By Jason Lohrey, Founder and CEO of data management company Arcitecta
Insider Threats & Multifactor Authentication
Individuals within an organization who exploit their access for malicious purposes or unwittingly cause security breaches due to human error are a significant security challenge. Many organizations use multifactor authentication (MFA) to prevent insider threats, but MFA alone is not sufficient. What’s needed is a second mechanism, or authorization, beyond authentication to provide a stronger line of defense. Multifactor authentication and authorization (MFA&A) confirms individual identity during authentication (when seeking initial access) and grants authorization or approval when attempting to perform sensitive data operations to prevent unauthorized access, modification, and deletion.

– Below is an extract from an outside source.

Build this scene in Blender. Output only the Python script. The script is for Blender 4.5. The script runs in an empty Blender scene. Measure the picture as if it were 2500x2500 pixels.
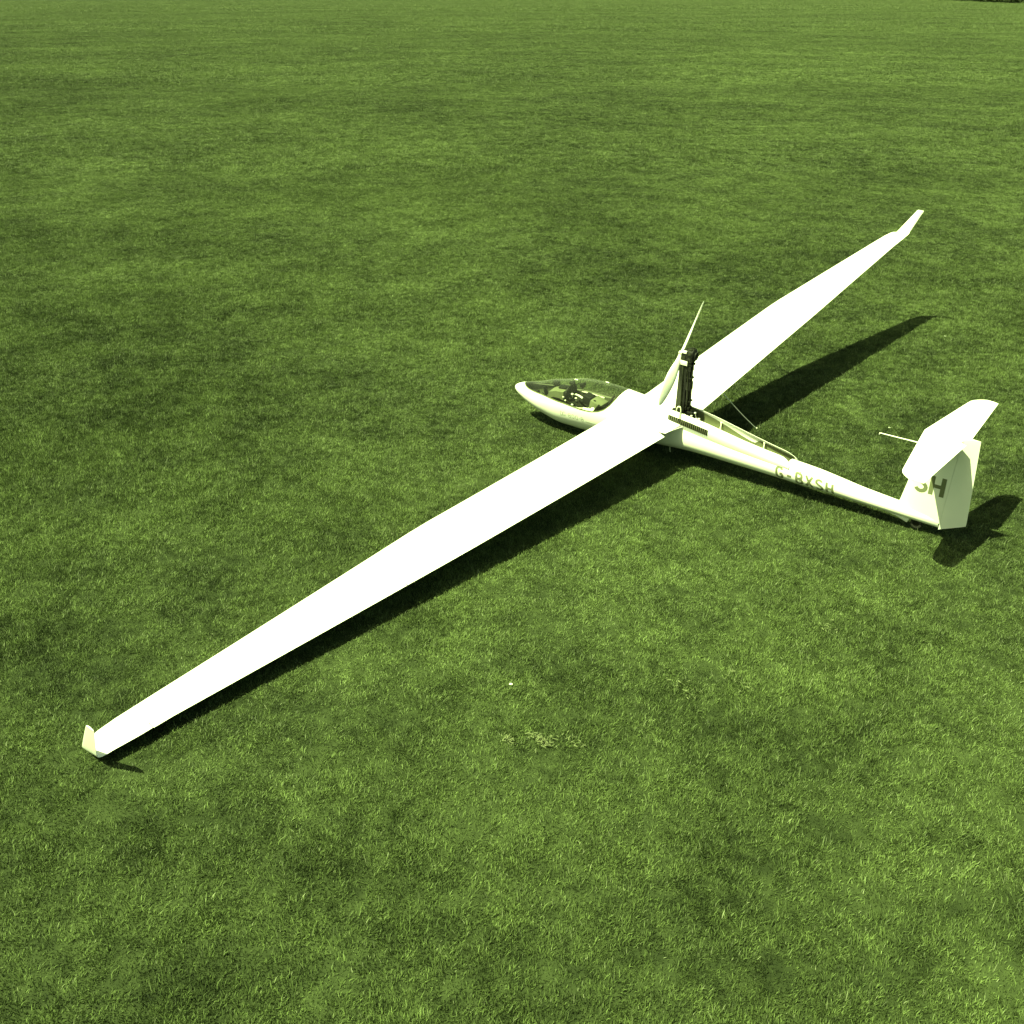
import bpy, bmesh, math, random
import numpy as np
from mathutils import Vector, Matrix, Euler

random.seed(7)
rng = np.random.default_rng(11)
scene = bpy.context.scene
COL = scene.collection

# ------------------------------------------------------------------ camera
cam_data = bpy.data.cameras.new('camera')
cam_data.sensor_width = 36.0
cam_data.lens = 37.374
cam_data.clip_start = 0.1
cam_data.clip_end = 6000
cam = bpy.data.objects.new('camera', cam_data)
cam.location = (7.6767, -12.3837, 6.0344)
cam.rotation_euler = Euler((1.11585, 0.00165, 0.68654), 'XYZ')
COL.objects.link(cam)
scene.camera = cam

# ------------------------------------------------------------------ sky and sun
SUN_TRAVEL = Vector((0.2182, 0.4509, -0.8655))
world = bpy.data.worlds.new('World')
scene.world = world
world.use_nodes = True
wn = world.node_tree
wn.nodes.clear()
w_out = wn.nodes.new('ShaderNodeOutputWorld')
w_bg = wn.nodes.new('ShaderNodeBackground')
w_sky = wn.nodes.new('ShaderNodeTexSky')
w_sky.sky_type = 'NISHITA'
w_sky.sun_disc = False
w_sky.sun_elevation = math.radians(59.9)
w_sky.sun_rotation = math.atan2(-SUN_TRAVEL.x, -SUN_TRAVEL.y)
w_sky.air_density = 0.7
w_sky.dust_density = 4.0
w_bg.inputs['Strength'].default_value = 0.05
wn.links.new(w_sky.outputs['Color'], w_bg.inputs['Color'])
wn.links.new(w_bg.outputs['Background'], w_out.inputs['Surface'])

sun_data = bpy.data.lights.new('sun', 'SUN')
sun_data.energy = 5.0
sun_data.angle = math.radians(0.5)
sun_data.color = (1.0, 0.98, 0.94)
sun = bpy.data.objects.new('sun', sun_data)
sun.rotation_euler = SUN_TRAVEL.to_track_quat('-Z', 'Y').to_euler()
sun.location = (-10, -20, 40)
COL.objects.link(sun)

vs = scene.view_settings
vs.view_transform = 'Standard'
vs.look = 'None'
vs.gamma = 1.0
vs.use_curve_mapping = False
vs.exposure = 1.75
vs.use_white_balance = True
vs.white_balance_temperature = 16000
vs.white_balance_tint = -52

scene.cycles.use_denoising = True
scene.cycles.max_bounces = 7
scene.cycles.diffuse_bounces = 3
scene.cycles.glossy_bounces = 3
scene.cycles.transparent_max_bounces = 10

# ------------------------------------------------------------------ helpers
def mat(name, color, rough=0.5, spec=0.5, metallic=0.0, coat=0.0, noise=None, bump=None):
    """principled material; noise = (scale, amount) varies the colour a little, bump = (scale, strength)"""
    m = bpy.data.materials.new(name)
    m.use_nodes = True
    nt = m.node_tree
    b = nt.nodes['Principled BSDF']
    b.inputs['Base Color'].default_value = (*color, 1)
    b.inputs['Roughness'].default_value = rough
    b.inputs['Specular IOR Level'].default_value = spec
    b.inputs['Metallic'].default_value = metallic
    b.inputs['Coat Weight'].default_value = coat
    b.inputs['Coat Roughness'].default_value = 0.08
    tc = nt.nodes.new('ShaderNodeTexCoord')
    if noise:
        n = nt.nodes.new('ShaderNodeTexNoise')
        n.inputs['Scale'].default_value = noise[0]
        n.inputs['Detail'].default_value = 5
        r = nt.nodes.new('ShaderNodeMapRange')
        r.inputs['From Min'].default_value = 0.3
        r.inputs['From Max'].default_value = 0.7
        r.inputs['To Min'].default_value = 1 - noise[1]
        r.inputs['To Max'].default_value = 1 + noise[1] * 0.4
        x = nt.nodes.new('ShaderNodeVectorMath')
        x.operation = 'SCALE'
        x.inputs[0].default_value = color
        nt.links.new(tc.outputs['Object'], n.inputs['Vector'])
        nt.links.new(n.outputs['Fac'], r.inputs['Value'])
        nt.links.new(r.outputs['Result'], x.inputs['Scale'])
        nt.links.new(x.outputs['Vector'], b.inputs['Base Color'])
    if bump:
        n2 = nt.nodes.new('ShaderNodeTexNoise')
        n2.inputs['Scale'].default_value = bump[0]
        n2.inputs['Detail'].default_value = 4
        bp = nt.nodes.new('ShaderNodeBump')
        bp.inputs['Strength'].default_value = bump[1]
        bp.inputs['Distance'].default_value = 0.004
        nt.links.new(tc.outputs['Object'], n2.inputs['Vector'])
        nt.links.new(n2.outputs['Fac'], bp.inputs['Height'])
        nt.links.new(bp.outputs['Normal'], b.inputs['Normal'])
    return m

M_WHITE = mat('white_gelcoat', (0.80, 0.80, 0.77), 0.28, 0.5, coat=0.25, noise=(2.2, 0.05))
M_PROP = mat('white_paint', (0.74, 0.74, 0.70), 0.35, 0.5, noise=(6, 0.05))
M_CARBON = mat('dark_carbon', (0.018, 0.020, 0.011), 0.45, 0.25, noise=(40, 0.25))
M_BLACK = mat('black_plastic', (0.006, 0.0065, 0.0045), 0.55, 0.2, noise=(30, 0.3))
M_STEEL = mat('light_metal', (0.55, 0.55, 0.50), 0.35, 0.5, metallic=0.5, noise=(25, 0.2))
M_LETTER = mat('grey_vinyl', (0.15, 0.16, 0.10), 0.5, 0.3, noise=(15, 0.08))
M_DECAL = mat('pale_grey_vinyl', (0.40, 0.41, 0.36), 0.5, 0.3)
M_TUB = mat('cockpit_grey', (0.085, 0.095, 0.055), 0.65, 0.3, noise=(9, 0.25), bump=(60, 0.3))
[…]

In combination, multifactor authentication and authorization create a critical measure that provides much stronger security, increases control over system access, and reduces the risk of data breaches. It also ensures compliance with industry regulations and is a cost-effective solution for data security. By implementing MFA&A, organizations can protect their sensitive data and ensure the integrity of their file systems.

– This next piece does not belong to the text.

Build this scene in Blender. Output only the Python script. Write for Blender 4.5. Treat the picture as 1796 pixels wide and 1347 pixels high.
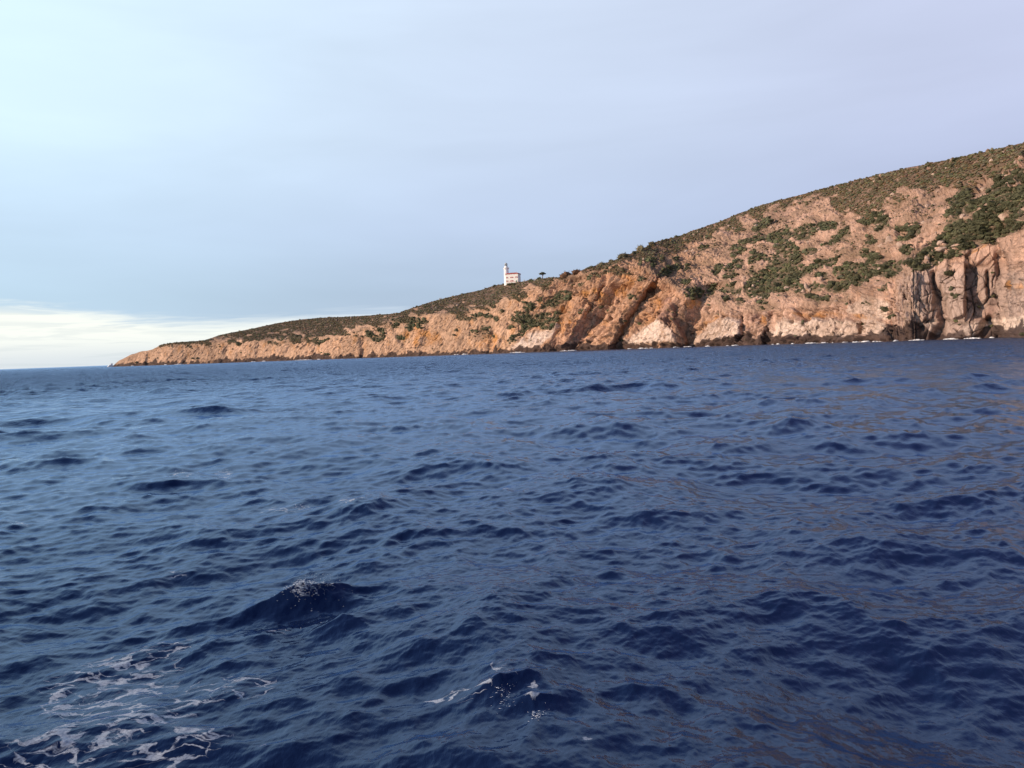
import bpy, math
import numpy as np
from mathutils import Matrix

# ------------------------------------------------------------------ camera, world, sun, exposure
sc = bpy.context.scene
for o in list(bpy.data.objects):
    bpy.data.objects.remove(o)

PW, PH = 1796.0, 1347.0            # the photograph's frame, used to lay out the coast by bearing
CX, CY = PW / 2, PH / 2
HFOV = math.radians(67.0)
FP = (PW / 2) / math.tan(HFOV / 2)
CAM_H = 2.3
PITCH = math.atan(59.0 / FP)
ROLL = -math.radians(2.12)
a = math.pi / 2 - PITCH
RX = np.array([[1, 0, 0], [0, math.cos(a), -math.sin(a)], [0, math.sin(a), math.cos(a)]])
RZ = np.array([[math.cos(ROLL), -math.sin(ROLL), 0], [math.sin(ROLL), math.cos(ROLL), 0], [0, 0, 1]])
R = RX @ RZ
cd = bpy.data.cameras.new('camera')
cam = bpy.data.objects.new('camera', cd)
sc.collection.objects.link(cam)
cd.sensor_width = 36.0
cd.lens = 18.0 / math.tan(HFOV / 2)
cd.clip_start = 0.1
cd.clip_end = 60000
m4 = Matrix([list(R[i]) + [0] for i in range(3)] + [[0, 0, 0, 1]])
m4.translation = (0, 0, CAM_H)
cam.matrix_world = m4
sc.camera = cam

SUN_EL = math.radians(17.0)
SUN_AZ = math.radians(-101.0)      # measured from +Y (view direction), negative = left
sdir = (math.sin(SUN_AZ) * math.cos(SUN_EL), math.cos(SUN_AZ) * math.cos(SUN_EL), math.sin(SUN_EL))

sc.view_settings.view_transform = 'Standard'
sc.view_settings.look = 'None'
sc.view_settings.exposure = 0.0
sc.view_settings.gamma = 1.0
sc.view_settings.use_curve_mapping = False

ld = bpy.data.lights.new('sun', 'SUN')
ld.energy = 4.8
ld.angle = math.radians(0.6)
ld.color = (1.0, 0.75, 0.56)
sun = bpy.data.objects.new('sun', ld)
sc.collection.objects.link(sun)
from mathutils import Vector
sun.rotation_euler = Vector(sdir).to_track_quat('Z', 'Y').to_euler()
sun.location = (-300, -100, 300)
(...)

Insider Threats & Zero Trust
The notion of zero trust came about through the critical realization that traditional security models operate on the outdated assumption that everything inside an organization’s network should be implicitly trusted. Recognizing that insider threats can be the most damaging, organizations should adopt a zero-trust approach to protect them from both insider and outsider actors.
Such an approach should include at least three components:
- Provide multifactor authentication and authorization in the data path.
- Perform continuous verification as a core principle that involves constantly evaluating and authorizing every access request based on real-time factors such as user identity, device security posture, and contextual information.
- Provide the ability to create multiple roles, such as implementing least privilege and creating separate admin accounts.
Cybersecurity Threats & a New Focus on Recovery
IT leaders are shifting their focus from backup to recovery as organizations need complete and immediate data recovery with no downtime or, at most, only milliseconds of downtime to prevent criminals from holding a business and its data hostage for days, weeks, or more. New approaches such as continuous data availability represent game-changing levels of protection that actively record every significant change in real-time for every file so a user can go back to any point in time to retrieve data – quickly and without the assistance of IT. Organizations will increasingly leverage continuous data availability technology to protect data from loss and cyber threats.
Cybersecurity Threats & Data Resiliency
As data environments reach hundreds of petabytes and hundreds of billions of files, protecting data will become an increasingly difficult and complex challenge. Organizations need their data to be resilient and continuously available, with the ability to spring back seamlessly to reduce the risk of critical data loss and the impact of downtime, outages, data breaches, and natural disasters. Achieving data resilience at scale requires a radical new model and one that revolutionizes today’s broken backup paradigm. Traditional backup is independent of the file system, but a better approach is to merge the file system and backup as one entity. In this way, every change in the file system can be recorded as it happens, making it seamless to retrieve lost or deleted data, regardless of when it existed and across the entire time continuum.